What this task involves:
Filter the data for lines with the word "scene", then copy every line so identified.

[Start Recorded information]

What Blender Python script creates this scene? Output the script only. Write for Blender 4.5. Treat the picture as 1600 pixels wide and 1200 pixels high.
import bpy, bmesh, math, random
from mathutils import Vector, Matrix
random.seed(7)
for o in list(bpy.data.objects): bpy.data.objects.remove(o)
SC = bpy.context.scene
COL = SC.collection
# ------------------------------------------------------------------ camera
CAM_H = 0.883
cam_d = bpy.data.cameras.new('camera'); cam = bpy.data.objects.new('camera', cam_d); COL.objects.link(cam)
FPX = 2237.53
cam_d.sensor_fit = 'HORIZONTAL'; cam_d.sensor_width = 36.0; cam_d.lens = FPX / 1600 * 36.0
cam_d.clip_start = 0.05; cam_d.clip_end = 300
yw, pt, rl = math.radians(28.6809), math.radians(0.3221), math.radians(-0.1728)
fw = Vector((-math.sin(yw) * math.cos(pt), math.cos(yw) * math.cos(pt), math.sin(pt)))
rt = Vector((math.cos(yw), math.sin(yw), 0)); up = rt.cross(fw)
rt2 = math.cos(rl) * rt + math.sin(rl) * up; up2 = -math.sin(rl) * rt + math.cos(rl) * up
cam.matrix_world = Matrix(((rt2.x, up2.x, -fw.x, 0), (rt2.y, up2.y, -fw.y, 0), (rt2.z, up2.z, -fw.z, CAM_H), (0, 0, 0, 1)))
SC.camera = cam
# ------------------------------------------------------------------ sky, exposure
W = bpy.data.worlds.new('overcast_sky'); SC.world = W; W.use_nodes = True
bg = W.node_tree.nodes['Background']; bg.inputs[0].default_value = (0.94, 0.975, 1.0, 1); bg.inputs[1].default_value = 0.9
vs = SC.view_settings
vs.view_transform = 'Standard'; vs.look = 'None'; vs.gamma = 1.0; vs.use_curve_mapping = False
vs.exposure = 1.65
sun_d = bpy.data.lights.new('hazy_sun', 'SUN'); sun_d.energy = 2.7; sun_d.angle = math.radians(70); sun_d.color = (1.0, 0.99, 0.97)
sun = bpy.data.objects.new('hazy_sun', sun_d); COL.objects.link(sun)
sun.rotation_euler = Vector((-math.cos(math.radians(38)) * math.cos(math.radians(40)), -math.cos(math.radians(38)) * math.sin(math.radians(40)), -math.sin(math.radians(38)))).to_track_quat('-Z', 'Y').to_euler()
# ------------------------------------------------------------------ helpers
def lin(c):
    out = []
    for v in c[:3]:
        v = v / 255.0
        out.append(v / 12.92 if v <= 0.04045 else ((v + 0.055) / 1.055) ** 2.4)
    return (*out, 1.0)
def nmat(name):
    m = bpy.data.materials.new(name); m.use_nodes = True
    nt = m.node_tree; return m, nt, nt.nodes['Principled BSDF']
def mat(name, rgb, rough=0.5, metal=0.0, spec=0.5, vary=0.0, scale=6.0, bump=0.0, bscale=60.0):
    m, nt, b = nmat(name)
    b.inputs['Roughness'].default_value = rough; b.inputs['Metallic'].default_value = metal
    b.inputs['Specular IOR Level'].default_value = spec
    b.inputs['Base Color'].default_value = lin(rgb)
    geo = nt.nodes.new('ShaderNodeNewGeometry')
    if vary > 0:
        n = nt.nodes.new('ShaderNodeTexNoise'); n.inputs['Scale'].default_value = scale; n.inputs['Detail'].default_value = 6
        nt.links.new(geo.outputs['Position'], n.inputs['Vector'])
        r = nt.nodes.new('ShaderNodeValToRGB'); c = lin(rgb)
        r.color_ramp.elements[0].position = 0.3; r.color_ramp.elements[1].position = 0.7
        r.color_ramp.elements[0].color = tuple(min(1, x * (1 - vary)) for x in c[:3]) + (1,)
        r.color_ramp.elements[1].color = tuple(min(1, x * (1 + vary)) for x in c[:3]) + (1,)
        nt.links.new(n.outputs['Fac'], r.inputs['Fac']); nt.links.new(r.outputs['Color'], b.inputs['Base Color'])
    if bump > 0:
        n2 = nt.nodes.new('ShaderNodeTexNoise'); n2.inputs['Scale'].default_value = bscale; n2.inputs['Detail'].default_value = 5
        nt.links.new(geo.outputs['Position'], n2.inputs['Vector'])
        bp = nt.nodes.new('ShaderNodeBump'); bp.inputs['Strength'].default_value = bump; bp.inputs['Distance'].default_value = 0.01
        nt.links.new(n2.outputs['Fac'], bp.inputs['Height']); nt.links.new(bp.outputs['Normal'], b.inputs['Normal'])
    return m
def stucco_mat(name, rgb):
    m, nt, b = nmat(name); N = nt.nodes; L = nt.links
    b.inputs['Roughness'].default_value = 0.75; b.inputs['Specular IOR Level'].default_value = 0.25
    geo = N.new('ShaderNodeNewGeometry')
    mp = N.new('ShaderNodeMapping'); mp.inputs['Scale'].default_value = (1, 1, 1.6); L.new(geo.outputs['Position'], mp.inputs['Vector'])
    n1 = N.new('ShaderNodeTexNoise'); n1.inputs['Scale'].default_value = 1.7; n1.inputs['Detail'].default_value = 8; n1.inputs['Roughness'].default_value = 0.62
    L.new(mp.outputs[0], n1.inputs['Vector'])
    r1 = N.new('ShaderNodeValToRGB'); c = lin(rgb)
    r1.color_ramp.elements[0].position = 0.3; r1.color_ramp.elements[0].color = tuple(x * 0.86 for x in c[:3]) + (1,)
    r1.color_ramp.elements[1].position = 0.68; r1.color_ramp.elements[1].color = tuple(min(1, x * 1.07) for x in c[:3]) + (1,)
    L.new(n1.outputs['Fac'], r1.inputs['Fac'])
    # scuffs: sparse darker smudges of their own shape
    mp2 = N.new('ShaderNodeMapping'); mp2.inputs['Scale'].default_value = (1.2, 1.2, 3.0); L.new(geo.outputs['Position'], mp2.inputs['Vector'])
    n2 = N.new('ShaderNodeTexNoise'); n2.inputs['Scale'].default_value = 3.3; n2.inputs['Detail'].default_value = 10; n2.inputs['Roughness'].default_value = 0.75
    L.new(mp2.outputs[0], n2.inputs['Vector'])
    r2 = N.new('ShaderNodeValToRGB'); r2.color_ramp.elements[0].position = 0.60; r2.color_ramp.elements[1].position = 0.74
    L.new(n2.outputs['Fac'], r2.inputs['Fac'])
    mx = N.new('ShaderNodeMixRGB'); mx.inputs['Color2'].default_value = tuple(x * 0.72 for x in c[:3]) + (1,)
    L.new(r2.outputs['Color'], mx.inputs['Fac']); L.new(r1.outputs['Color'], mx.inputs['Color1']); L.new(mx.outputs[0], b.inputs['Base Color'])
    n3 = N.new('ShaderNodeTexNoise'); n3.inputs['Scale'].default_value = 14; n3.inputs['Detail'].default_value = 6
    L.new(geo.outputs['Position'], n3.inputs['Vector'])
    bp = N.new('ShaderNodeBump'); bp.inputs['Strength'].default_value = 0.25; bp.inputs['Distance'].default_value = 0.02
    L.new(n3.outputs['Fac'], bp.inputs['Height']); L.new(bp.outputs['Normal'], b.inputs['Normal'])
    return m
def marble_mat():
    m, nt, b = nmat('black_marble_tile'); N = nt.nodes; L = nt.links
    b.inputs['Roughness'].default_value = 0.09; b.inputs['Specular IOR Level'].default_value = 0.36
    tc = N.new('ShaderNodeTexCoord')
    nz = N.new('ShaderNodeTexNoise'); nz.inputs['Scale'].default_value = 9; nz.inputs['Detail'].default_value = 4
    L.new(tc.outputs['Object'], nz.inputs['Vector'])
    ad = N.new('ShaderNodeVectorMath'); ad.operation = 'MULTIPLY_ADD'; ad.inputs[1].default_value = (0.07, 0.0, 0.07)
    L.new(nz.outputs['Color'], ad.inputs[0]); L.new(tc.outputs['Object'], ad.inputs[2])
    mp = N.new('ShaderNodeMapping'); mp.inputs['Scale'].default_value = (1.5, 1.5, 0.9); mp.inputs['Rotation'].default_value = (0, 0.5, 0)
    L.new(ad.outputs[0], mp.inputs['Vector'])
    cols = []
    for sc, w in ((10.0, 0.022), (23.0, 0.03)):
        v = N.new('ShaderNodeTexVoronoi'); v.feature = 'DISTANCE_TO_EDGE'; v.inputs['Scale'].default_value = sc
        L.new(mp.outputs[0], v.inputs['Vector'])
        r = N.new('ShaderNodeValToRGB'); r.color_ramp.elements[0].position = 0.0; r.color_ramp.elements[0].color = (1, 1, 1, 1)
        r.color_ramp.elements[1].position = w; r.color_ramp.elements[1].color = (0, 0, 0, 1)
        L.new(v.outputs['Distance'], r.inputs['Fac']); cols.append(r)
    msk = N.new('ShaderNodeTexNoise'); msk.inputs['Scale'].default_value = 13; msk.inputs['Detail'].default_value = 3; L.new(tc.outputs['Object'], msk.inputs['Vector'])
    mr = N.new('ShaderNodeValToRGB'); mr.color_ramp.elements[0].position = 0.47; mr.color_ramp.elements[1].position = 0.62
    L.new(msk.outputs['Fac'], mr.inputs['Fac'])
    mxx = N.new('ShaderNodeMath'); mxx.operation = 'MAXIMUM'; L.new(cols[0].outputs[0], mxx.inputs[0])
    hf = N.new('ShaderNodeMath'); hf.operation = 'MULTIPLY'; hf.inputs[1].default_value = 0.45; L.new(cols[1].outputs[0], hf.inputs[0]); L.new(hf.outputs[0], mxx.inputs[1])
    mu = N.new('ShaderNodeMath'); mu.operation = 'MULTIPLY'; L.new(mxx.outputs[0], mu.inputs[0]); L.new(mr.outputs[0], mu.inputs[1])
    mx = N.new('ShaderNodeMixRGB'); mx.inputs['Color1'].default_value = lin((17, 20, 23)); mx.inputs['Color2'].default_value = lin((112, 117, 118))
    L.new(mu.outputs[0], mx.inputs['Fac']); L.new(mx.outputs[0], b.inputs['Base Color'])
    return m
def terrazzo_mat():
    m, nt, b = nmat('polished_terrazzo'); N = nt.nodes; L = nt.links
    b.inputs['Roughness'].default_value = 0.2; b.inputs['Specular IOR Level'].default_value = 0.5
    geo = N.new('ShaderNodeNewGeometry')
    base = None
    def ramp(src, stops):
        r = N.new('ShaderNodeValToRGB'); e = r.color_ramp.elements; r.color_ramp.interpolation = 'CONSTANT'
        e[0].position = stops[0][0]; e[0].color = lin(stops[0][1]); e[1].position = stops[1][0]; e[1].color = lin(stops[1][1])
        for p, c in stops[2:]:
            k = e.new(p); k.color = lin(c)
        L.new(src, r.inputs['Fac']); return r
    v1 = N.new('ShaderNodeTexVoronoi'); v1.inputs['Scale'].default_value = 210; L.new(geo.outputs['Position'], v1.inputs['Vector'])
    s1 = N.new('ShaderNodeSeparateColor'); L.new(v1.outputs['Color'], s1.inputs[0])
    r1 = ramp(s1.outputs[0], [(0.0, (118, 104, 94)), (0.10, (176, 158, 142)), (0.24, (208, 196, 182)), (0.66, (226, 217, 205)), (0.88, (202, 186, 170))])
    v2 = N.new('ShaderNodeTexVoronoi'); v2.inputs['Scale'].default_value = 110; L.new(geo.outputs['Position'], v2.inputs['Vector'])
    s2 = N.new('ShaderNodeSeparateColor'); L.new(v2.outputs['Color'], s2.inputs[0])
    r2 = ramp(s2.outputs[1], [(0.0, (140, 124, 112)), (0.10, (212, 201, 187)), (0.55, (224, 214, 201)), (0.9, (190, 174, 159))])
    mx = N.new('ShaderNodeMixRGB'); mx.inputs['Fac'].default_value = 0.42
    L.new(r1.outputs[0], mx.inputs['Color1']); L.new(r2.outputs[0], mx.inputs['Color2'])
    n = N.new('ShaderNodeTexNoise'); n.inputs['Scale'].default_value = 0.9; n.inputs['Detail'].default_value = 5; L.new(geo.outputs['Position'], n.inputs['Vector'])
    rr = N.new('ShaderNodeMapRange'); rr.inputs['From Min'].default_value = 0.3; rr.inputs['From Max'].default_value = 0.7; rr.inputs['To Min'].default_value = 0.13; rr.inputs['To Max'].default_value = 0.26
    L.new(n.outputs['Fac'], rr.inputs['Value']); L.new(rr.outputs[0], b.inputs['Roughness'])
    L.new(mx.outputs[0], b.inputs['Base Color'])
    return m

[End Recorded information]

Complete output:
What Blender Python script creates this scene? Output the script only. Write for Blender 4.5. Treat the picture as 1600 pixels wide and 1200 pixels high.
SC = bpy.context.scene